Ceramic powders and bulk discs of KBNNO ((K,Ba)(Nb,Ni)O3) and KNBNNO ((K,Na,Ba)(Nb,Ni)O3) have been successfully fabricated using solid-state reaction. The physical properties and microstructure have been characterised. Dielectric, ferroelectric, piezoelectric, pyroelectric and photovoltaic properties of the ceramic samples have been measured. A perovskite-structured photo-ferroelectric composition, (K0.49Na0.49Ba0.02)(Ni0.01Nb0.99)O2.995 has been discovered for the first time ever. Such a composition is able to co-exhibit a narrow band gap and strong ferroelectricity. Conventionally, these two properties were not found to exist simultaneously. The combination of Ni ions and oxygen vacancies has been proved crucial for obtaining narrow band gap and strong ferroelectricity simultaneously. The concentration of the combination of Ni ions and oxygen vacancies should be kept as small as possible, in order to maintain the strong ferroelectricity.
A series of optoelectric and opto-ferroelectric measurements, including the ferroelectric characterisation with illumination, attempt of poling the KNBNNO sample solely by illumination (in absence of an external electric field) and investigation of the influence of polarization on photovoltaic performance have been carried out. A time-dependent, photo-induced domain switching phenomenon has been observed for the first time. Using the KNBNNO, the phenomena of all-optical domain control under illumination, visible-range light-tunable photo-diode/transistor phenomena and opto-electrically tunable photovoltaic properties have also been demonstrated for the first time. As most of the conventional photo-ferroelectrics have wide band gaps, these phenomena were not observed earlier. With the KNBNNO monolithic material, tuning of the electric conductivity independent of ferroelectricity has been achieved, which previously could only be achieved in organic phase-separate blends. Guided by these discoveries, a boost of 5 orders of magnitude in the photovoltaic output power and energy conversion efficiency has been achieved via optical and electrical control of ferroelectric domains in an energy harvesting circuit.

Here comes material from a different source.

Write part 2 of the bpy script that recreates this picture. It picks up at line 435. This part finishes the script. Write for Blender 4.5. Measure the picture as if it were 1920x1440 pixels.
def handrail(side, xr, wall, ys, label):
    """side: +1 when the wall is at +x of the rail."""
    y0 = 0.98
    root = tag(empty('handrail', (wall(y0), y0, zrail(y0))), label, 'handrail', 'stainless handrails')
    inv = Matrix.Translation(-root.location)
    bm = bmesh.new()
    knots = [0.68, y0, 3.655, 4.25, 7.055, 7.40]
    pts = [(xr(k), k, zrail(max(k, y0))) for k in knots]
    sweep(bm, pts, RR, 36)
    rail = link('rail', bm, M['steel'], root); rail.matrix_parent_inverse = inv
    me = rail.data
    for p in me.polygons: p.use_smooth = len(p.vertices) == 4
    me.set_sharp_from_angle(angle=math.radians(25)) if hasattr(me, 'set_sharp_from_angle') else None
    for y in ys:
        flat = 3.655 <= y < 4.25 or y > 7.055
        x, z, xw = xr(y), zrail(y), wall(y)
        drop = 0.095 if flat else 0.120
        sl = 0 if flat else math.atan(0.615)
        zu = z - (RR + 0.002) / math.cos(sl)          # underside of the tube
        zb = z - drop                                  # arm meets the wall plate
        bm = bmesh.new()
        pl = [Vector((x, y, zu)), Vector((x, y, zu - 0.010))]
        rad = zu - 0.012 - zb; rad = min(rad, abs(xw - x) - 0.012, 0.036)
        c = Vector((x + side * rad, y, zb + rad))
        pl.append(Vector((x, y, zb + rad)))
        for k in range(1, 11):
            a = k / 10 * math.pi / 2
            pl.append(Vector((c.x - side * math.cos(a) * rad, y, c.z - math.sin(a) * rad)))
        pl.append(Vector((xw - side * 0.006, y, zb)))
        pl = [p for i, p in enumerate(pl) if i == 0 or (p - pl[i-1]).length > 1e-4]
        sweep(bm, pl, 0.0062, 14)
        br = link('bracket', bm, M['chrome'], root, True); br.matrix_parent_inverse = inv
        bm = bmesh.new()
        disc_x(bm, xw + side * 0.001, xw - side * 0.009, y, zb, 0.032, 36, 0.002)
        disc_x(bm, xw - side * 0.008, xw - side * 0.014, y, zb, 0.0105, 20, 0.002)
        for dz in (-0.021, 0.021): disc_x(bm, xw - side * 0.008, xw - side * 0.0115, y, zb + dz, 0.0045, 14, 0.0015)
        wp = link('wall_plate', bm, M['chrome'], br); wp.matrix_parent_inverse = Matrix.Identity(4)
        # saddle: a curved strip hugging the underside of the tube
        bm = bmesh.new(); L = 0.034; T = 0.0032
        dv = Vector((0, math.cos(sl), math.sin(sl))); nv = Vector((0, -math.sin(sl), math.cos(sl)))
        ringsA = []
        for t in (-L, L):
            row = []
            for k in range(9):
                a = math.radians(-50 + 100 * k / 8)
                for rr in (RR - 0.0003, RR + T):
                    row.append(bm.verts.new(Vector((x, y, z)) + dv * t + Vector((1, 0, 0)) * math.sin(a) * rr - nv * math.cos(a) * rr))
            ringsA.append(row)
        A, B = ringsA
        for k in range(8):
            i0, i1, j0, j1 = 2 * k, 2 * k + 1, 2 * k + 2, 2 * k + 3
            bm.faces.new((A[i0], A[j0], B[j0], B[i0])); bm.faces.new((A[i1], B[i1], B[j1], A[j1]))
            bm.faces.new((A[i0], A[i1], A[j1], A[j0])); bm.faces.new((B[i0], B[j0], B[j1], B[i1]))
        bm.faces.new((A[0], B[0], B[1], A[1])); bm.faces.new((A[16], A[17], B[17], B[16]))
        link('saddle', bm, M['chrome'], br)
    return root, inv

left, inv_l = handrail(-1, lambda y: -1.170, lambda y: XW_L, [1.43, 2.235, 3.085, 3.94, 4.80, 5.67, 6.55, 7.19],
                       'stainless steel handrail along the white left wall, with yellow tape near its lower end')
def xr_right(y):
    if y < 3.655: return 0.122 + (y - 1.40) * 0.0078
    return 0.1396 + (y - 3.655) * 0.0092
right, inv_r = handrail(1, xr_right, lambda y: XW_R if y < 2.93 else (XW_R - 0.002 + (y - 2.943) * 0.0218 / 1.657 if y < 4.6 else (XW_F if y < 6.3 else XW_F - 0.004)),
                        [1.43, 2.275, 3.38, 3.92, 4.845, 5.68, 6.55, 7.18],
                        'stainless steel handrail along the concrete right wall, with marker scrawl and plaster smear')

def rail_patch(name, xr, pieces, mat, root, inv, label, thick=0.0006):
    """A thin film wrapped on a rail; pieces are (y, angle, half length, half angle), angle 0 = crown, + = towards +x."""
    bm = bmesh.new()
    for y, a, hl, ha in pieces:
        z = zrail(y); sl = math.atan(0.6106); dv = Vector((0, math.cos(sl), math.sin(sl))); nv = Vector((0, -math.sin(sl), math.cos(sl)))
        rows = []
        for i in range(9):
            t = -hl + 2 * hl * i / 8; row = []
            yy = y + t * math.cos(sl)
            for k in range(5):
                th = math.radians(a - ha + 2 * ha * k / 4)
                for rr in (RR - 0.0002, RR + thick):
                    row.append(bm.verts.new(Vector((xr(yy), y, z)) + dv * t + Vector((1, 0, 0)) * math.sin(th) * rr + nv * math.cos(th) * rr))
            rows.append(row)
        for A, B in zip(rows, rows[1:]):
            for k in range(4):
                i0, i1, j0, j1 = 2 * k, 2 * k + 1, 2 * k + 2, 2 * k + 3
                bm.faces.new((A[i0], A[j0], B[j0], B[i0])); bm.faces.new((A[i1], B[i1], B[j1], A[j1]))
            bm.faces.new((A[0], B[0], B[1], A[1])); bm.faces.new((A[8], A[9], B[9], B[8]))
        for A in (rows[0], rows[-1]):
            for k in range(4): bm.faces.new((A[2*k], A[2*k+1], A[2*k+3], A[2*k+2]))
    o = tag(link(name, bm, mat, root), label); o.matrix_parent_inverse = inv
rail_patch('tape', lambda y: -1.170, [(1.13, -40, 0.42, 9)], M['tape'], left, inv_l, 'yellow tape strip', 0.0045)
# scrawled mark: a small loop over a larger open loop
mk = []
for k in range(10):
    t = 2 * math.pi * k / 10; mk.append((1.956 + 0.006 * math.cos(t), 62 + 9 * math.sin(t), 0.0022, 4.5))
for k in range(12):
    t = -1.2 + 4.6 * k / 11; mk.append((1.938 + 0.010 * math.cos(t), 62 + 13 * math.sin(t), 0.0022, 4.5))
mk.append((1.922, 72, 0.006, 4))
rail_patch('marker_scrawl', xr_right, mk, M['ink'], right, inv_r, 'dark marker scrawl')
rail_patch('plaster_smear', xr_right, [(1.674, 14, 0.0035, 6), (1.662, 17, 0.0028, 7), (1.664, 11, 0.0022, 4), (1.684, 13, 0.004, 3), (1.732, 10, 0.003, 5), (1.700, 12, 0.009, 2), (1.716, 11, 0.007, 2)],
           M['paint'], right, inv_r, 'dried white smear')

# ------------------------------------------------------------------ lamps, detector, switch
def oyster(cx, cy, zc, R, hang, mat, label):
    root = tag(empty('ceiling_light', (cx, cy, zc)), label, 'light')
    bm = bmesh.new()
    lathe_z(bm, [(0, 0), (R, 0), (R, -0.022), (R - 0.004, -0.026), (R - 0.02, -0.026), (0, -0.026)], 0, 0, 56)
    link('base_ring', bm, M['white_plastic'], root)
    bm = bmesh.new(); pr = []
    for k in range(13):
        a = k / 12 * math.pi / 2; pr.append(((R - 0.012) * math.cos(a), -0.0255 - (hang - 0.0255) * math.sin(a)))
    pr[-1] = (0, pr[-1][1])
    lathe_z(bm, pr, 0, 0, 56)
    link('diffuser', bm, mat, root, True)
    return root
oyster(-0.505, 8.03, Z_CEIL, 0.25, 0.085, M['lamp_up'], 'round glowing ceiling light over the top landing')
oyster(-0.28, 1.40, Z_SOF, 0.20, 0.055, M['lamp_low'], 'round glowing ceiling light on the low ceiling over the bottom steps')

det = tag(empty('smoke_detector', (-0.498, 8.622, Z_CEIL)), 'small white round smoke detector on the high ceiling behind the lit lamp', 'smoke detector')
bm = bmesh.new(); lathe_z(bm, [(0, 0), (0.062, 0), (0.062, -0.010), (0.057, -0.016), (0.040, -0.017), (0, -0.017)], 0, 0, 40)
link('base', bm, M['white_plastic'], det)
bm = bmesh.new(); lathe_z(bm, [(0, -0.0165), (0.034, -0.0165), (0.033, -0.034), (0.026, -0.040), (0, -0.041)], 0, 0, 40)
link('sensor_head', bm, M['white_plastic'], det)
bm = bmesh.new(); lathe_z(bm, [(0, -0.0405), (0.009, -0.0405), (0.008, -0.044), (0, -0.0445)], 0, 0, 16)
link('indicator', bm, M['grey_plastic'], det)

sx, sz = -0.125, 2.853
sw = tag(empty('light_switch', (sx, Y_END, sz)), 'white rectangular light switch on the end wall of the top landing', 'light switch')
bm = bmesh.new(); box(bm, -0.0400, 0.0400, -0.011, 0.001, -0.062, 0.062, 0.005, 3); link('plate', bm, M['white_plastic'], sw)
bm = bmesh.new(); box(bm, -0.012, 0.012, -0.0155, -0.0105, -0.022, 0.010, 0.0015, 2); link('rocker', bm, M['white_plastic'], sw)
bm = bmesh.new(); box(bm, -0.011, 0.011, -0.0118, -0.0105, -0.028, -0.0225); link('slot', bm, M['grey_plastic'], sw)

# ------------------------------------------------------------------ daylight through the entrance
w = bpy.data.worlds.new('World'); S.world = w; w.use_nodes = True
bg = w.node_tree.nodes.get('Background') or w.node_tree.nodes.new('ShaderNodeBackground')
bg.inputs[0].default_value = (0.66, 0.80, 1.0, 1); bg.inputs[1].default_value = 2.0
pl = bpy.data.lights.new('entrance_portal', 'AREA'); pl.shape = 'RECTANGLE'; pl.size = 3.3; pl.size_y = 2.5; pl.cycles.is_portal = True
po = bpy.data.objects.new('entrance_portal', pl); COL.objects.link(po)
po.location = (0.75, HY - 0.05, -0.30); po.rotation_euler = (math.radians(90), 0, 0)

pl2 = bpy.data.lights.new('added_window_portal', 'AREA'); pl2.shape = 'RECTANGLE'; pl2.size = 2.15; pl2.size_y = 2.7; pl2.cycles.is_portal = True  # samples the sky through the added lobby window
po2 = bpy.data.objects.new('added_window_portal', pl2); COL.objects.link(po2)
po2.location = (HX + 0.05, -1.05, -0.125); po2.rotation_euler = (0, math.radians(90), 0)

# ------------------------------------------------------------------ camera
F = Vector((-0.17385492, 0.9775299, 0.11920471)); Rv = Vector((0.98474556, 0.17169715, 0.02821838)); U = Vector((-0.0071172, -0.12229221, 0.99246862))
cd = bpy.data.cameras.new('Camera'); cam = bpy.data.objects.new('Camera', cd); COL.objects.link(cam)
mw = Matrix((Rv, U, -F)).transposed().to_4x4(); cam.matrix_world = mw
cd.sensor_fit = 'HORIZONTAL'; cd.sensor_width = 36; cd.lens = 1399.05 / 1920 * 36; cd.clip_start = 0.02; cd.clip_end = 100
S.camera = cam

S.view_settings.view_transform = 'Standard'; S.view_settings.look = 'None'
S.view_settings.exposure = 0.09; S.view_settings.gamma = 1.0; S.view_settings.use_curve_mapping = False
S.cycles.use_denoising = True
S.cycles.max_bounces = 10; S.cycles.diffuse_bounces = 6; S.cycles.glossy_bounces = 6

KBNNO and KNBNNO thick-films have been made via laser machining. The thick-films have been attached on stainless steel substrates providing cantilever-structured multi-source energy harvesters. A comprehensive evaluation system has been built, consisting of vibration, heat and light sources as well as data acquisition equipment. The fabricated multi-source energy harvesters have been tested with individual and multiple energy sources. The influence of strain on photovoltaic performance has also been investigated. Neither recognisable effect of strain on photovoltaic output nor degrade between different energy conversion schemes has been observed. Therefore, the KNBNNO ceramics have been proven to be able to simultaneously convert kinetic (e.g. vibration), thermal (e.g. temperature fluctuation) and solar (visible light) energy into electricity. This makes the KNBNNO truly feasible for multi-source energy harvesting applications based on only one piece of material. Such a route is fundamentally new compared to the conventional approaches or even recently developed hybrid energy harvesters.
In terms of the exploitation, the research results obtained in this project has gained many opportunities for both further scientific study and industrial application. Based on the results, two other research proposals which are competitive in higher-level international or national research funding applications have been drafted. The results will also be developed to commercial energy harvesting solutions with industrial partners focusing on smart wearable devices and/or smart infrastructures.